Asian Shares Gain Following Reassurances From China on Yuan

MANILA, Philippines (AP) —

 

An investor uses a monitor to check stock information on desk in front of an electronic board showing stock information on the first trading day after the week-long Lunar New Year holiday at a brokerage house in Beijing, China, February 15, 2016. China stocks opened more than 2 percent lower on Monday, as they played catch-up with bearish global markets after the week-long Lunar New Year holiday.REUTERS/Kim Kyung-Hoon
An investor uses a monitor to check stock information on a desk in front of an electronic board showing stock data at a brokerage house in Beijing, China. (Reuters/Kim Kyung-Hoon)

Asian shares were mostly higher Friday after China’s central bank governor pledged not to devalue the yuan for the sake of export competitiveness. But gains were limited as oil prices fell back and a G-20 financial leaders meeting in Shanghai offered mixed messages over the potential for new stimuli to stave off the risk of recession.

Japan’s Nikkei 225 rose 0.3 percent to 16,188.41 while Hong Kong’s Hang Seng index climbed 1.6 percent to 19,186.72. Australia’s S&P/ASX 200 closed nearly flat at 4,945.10. The Shanghai Composite Index rose 1.2 percent to 2,774.09 after plunging 6.4 percent Thursday. South Korea’s Kospi rose 0.1 percent to 1,920.16. Markets in Southeast Asia rose and Taiwan was higher.

Zhou Xiaochuan, governor of China’s central bank, told a conference on the sidelines of a meeting of financial leaders of the Group of 20 industrial nations that Beijing would not engage in devaluations for the sake of its export competitiveness. Zhou urged that the gathering focus on managing lackluster global demand, structural economic reforms and promoting “sustainable and balanced” growth.

“Taken alongside Ministry of Finance proposals that China can afford a fiscal deficit of 4 percent of GDP, further stimulatory support does look forthcoming in 2016,” Angus Nicholson of IG said in a commentary. “However, Zhou Xiaochuan is unlikely to be able to abide by all his statements today, at least if we take them at face value.”

Finance ministers and central bankers of the G-20 rich and developing economies were seeking to douse hopes that a two-day meeting in Shanghai, which began Friday, will produce specific growth plans similar to those rolled out in 2009 in response to the global crisis. Instead, many were urging faster progress on pro-growth structural reforms instead of relying on monetary and fiscal policy to boost growth.

A late-day surge pushed U.S. stocks sharply higher on Thursday, propelled by a recovery in energy companies and bank stocks, which have been hit hard this year.
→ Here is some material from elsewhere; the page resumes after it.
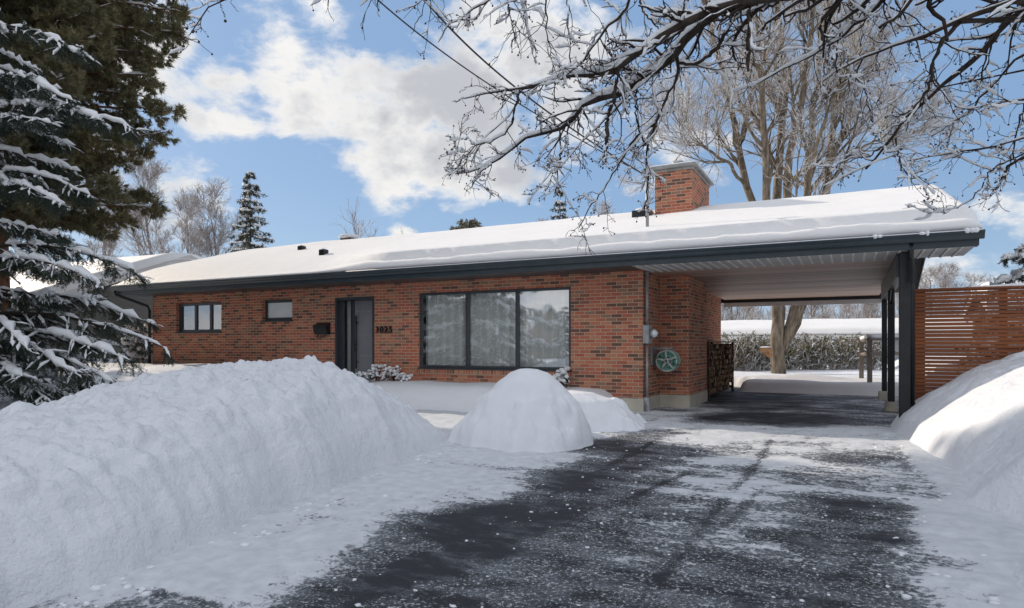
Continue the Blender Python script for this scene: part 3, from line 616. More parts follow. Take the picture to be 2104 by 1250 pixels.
mb = MB(); mb.bbox(XA+.001, XA+.03, 12.3, 12.7, .85, 1.2); mb.bbox(XA+.03, hc[0]+.1, 12.36, 12.40, 1.155, 1.185); mb.bbox(XA+.03, hc[0]+.1, 12.6, 12.64, 1.155, 1.185); mb.tube([(hc[0], 12.38, 1.16), (hc[0], 12.38, .93)], .015, 6); mb.build('wall_bracket', M['greymetal'], t)
# firewood
t = empty('firewood_rack', (-3.05, 16.0, 0), 'dark wooden firewood rack full of split logs beside the carport wall', 'firewood rack')
mb = MB()
for y in (14.86, 18.22):
    for x in (-3.34, -2.80): mb.bbox(x-.03, x+.03, y-.03, y+.03, .0, 1.3)
    for z in (.1, .45, .8, 1.2): mb.bbox(-3.31, -2.83, y-.02, y+.02, z, z+.07)
for x in (-3.22, -2.92): mb.bbox(x-.03, x+.03, 14.89, 18.19, .06, .12)
mb.build('frame', plain('dark_rack_wood', (.035, .022, .015), (.10, .06, .04), 6, .8, .2), t)
mb = MB(); mb.bbox(-3.37, -2.76, 14.82, 18.26, 1.301, 1.325); mb.build('top_board', M['greywood'], t)
M['logwood'] = plain('split_log_wood', (.14, .075, .04), (.38, .25, .15), 9, .85, .3, 6); M['logbark'] = plain('log_bark', (.04, .028, .02), (.12, .085, .06), 14, .95, .4)
r = random.Random(11); protos = []
for k in range(6):
    mb = MB(); n0 = r.choice((3, 4, 5, 7)); poly = [(.068*math.cos(2*math.pi*j/n0+k)*r.uniform(.75, 1.1), .068*math.sin(2*math.pi*j/n0+k)*r.uniform(.75, 1.1)) for j in range(n0)]
    mb.prism(poly, 'x', -.26, .26)
    mb.M = [0, 0]+[1 if j % 2 else 0 for j in range(n0)]
    o = link_mesh('log', mb.V, mb.F, [M['logwood'], M['logbark']], None, fmat=mb.M); protos.append(o.data); bpy.data.objects.remove(o)
k = 0
for row in range(9):
    for colm in range(25):
        x = -3.07+r.uniform(-.05, .06); y = 14.97+colm*.132+(.066 if row % 2 else 0)+r.uniform(-.012, .012); z = .19+row*.125+r.uniform(-.008, .008)
        if y > 18.14: continue
        o = bpy.data.objects.new('firewood_log', protos[k % 6]); o.location = (x, y, z); o.rotation_euler = (r.uniform(0, 6), 0, r.uniform(-.04, .04)); sc.collection.objects.link(o); k += 1
        tag(o, 'split firewood log stacked in the dark rack by the carport wall', 'log', 'split logs in the firewood rack')
# ------------------------------------------------------------------ cedar slat fence
fx0, fx1, fy = .87, 6.4, 11.80
t = empty('slat_fence', (fx0, fy, 0), 'tall stained cedar fence of close horizontal slats next to the carport', 'fence')
mb = MB(); z = .03
while z < 2.05: mb.bbox(fx0, fx1, fy-.0095, fy+.0095, z+.0035, z+.0515, .003); z += .0572
mb.build('slat_panel', M['cedar'], t)
mb = MB(); mb.bbox(fx0, fx1, fy-.05, fy+.05, 2.055, 2.085, .004); mb.build('top_cap', M['cedar'], t)
for x in (fx0+.06, 1.98, 3.6, 5.2):
    mb = MB(); w = .075 if x < 1 else .045; mb.bbox(x-w, x+w, fy+.011, fy+.10, -.05, 2.05, .004); mb.build('fence_post', M['cedar'], t)
mb = MB(); V2 = []
for i in range(60): x = lerp(1.6, fx1, i/59); mb.blob((x, fy, 2.088), (.08, .05, .02+.03*smooth(0, 12, i)*random.Random(i).uniform(.8, 1.2)), 7, 5)
mb.build('cap_snow', M['snow'], t, True)
# ------------------------------------------------------------------ plant growth (numpy, level by level)
def norm(v): return v/(np.linalg.norm(v, axis=-1, keepdims=True)+1e-9)
def resample(pts, N):
    pts = np.array(pts, float); d = np.r_[0, np.cumsum(np.linalg.norm(np.diff(pts, axis=0), axis=1))]
    s = np.linspace(0, d[-1], N); return np.stack([np.interp(s, d, pts[:, k]) for k in range(3)], -1)
def tubes(P, Rr, k=4, flat=0):
    M, N = Rr.shape; T = np.gradient(P, axis=1) if N > 2 else np.repeat(P[:, 1:]-P[:, :1], 2, 1); T = norm(T)
    ref = np.where(np.abs(T[..., 2:]) < .9, np.array([0, 0, 1.]), np.array([1., 0, 0])); A = norm(np.cross(T, ref)); B = np.cross(T, A)
    th = 2*np.pi*np.arange(k)/k
    V = P[:, :, None]+Rr[:, :, None, None]*(np.cos(th)[None, None, :, None]*A[:, :, None]+np.sin(th)[None, None, :, None]*B[:, :, None])
    q = np.arange(M*N*k).reshape(M, N, k); a, b = q[:, :-1], q[:, 1:]
    F = np.stack([a, np.roll(a, -1, 2), np.roll(b, -1, 2), b], -1).reshape(-1, 4)
    return V.reshape(-1, 3), F
def join(parts):
    Vs, Fs, n = [], [], 0
    for V, F in parts: Vs.append(V); Fs.append(F+n); n += len(V)
    return np.concatenate(Vs), np.concatenate(Fs)
def sample(P, idx, t):
    N = P.shape[1]; f = t*(N-1); i = np.minimum(f.astype(int), N-2); w = (f-i)[:, None]
    return P[idx, i]*(1-w)+P[idx, i+1]*w, norm(P[idx, i+1]-P[idx, i])
def shoot(rng, p, d, L, N, wob, up):
    """random-walk shoots from p along d"""
    M = len(p); P = np.zeros((M, N, 3)); P[:, 0] = p; step = (L/(N-1))[:, None]
    for i in range(1, N):
        d = norm(d+rng.normal(0, wob, (M, 3))+np.array([0, 0, up])); P[:, i] = P[:, i-1]+d*step
    return P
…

The Dow Jones industrial average rose 212.30 points, or 1.3 percent, to close at 16,697.29. The Standard & Poor’s 500 index rose 21.90 points, or 1.1 percent, to close at 1,951.70 and the Nasdaq composite rose 39.60 points, or 0.9 percent, to close at 4,582.20.

U.S. crude shed 1 cent to $33.06 a barrel in electronic trading on the New York Mercantile Exchange. It closed up 92 cents or nearly 3 percent to $33.07 a barrel on Thursday. Brent crude oil, the global benchmark, fell 11 cents to $35.59 a barrel. On Thursday, it rose 63 cents to $35.70 a barrel.

The dollar rose to 112.66 yen from 112.30 in the previous day’s trading. The euro climbed to $1.1055 from $1.1020.